The university has stepped up its diversity and recruitment efforts in
the past five years - a marked change from its reluctance to embrace the
civil rights movement four decades ago. Warren M. Thompson, a member of
the board and chair of its special committee on diversity, said the
resolution had added value for him personally as the
great-great-grandson of a slave who lived in the area. "I'm very proud
of this and proud of my fellow board members," Thompson said. "My father
grew up about 20 miles from the university and was not allowed to go to
the university because of his race, and he made sure all three of his
children got degrees from the university. But he told me this story time
and time again ... I said to him, if you stop telling the story, I'll
try to do something about it."



Thompson characterized the resolution both as an acknowledgment of the
forced labor that helped bring the university into being as well as an
"affirmative statement about what we'd like to do in the future, and
continue to do in the future, in making the university one that is open
to people based strictly on people's ability and their desire to work
hard."



The effort comes after not only the state's resolution but the board's
authorization of a memorial stone at the Rotunda for the slaves who
worked at the university. But even as the university does what it deems
necessary to atone for its own past, Farrell said, the history of
"slavery is a part of what this country is all about, and what this
state is all about, and what this institution is all about."



That, Brophy hopes, will now spur other institutions to follow a similar
path. "I think what's important is that the great University of Virginia
has done this," he said. "It makes it both more acceptable and important
for other institutions to undertake similar investigations."



What Brophy, the author of Reparations: Pro and Con (Oxford University
Press), finds important, beyond the apology itself, is that such
investigations help illuminate "the connection between the past and the
present, getting further knowledge in which the institution of slavery
is connected to the present." Otherwise, "people wouldn't have any
reason to know that UVa owned any slaves."



Peter S. Carmichael, a history professor at the University of North
Carolina at Greensboro who has studied the Civil War and Southern
identity, said that the apology is something that people across the
political divide should embrace.

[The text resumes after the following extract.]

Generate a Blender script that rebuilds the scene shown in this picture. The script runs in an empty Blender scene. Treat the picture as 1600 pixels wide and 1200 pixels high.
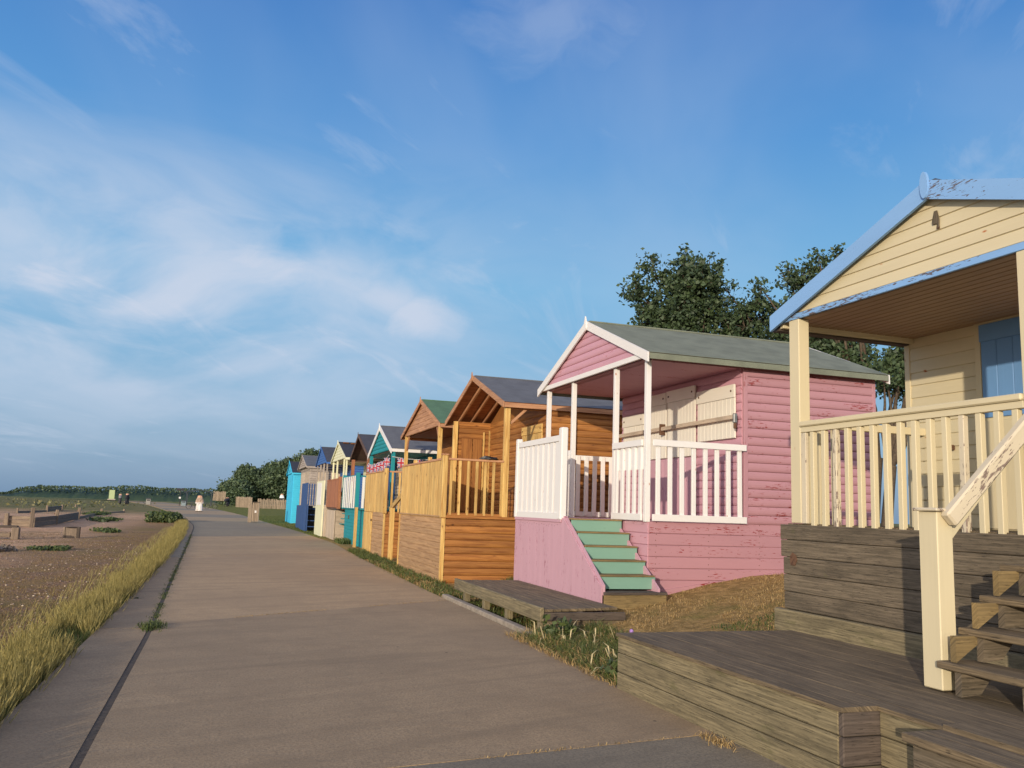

But he added that it might discourage
focusing on the complexities of the antebellum South and those who lived
in slave societies.



"The resolution has its value in bringing attention to the fact that the
University of Virginia was created, was sustained, was energized by the
institution of slavery - in its physical construction and also in its
intellectual climate," he said, "committed intellectually, economically
and politically to the institution of slavery." But he added that it
would do nothing to add to existing discussions of slavery in the
classroom, and that it could "give some people a sense of moral
superiority over the past."



One figure who will surely be invoked in the discussions surrounding the
resolution is the university's founder, Thomas Jefferson. While he
publicly opposed slavery and expressed deep personal qualms about that
feature of American society, he owned slaves himself.



"We realize and recognize that Thomas Jefferson is viewed as the founder
of the university, the architect of the university, but we also realize
that someone got the footings, laid the bricks, put the roof on, and
much of that work was done by enslaved men and women, and now it's time
that we recognize those people as well," Thompson said.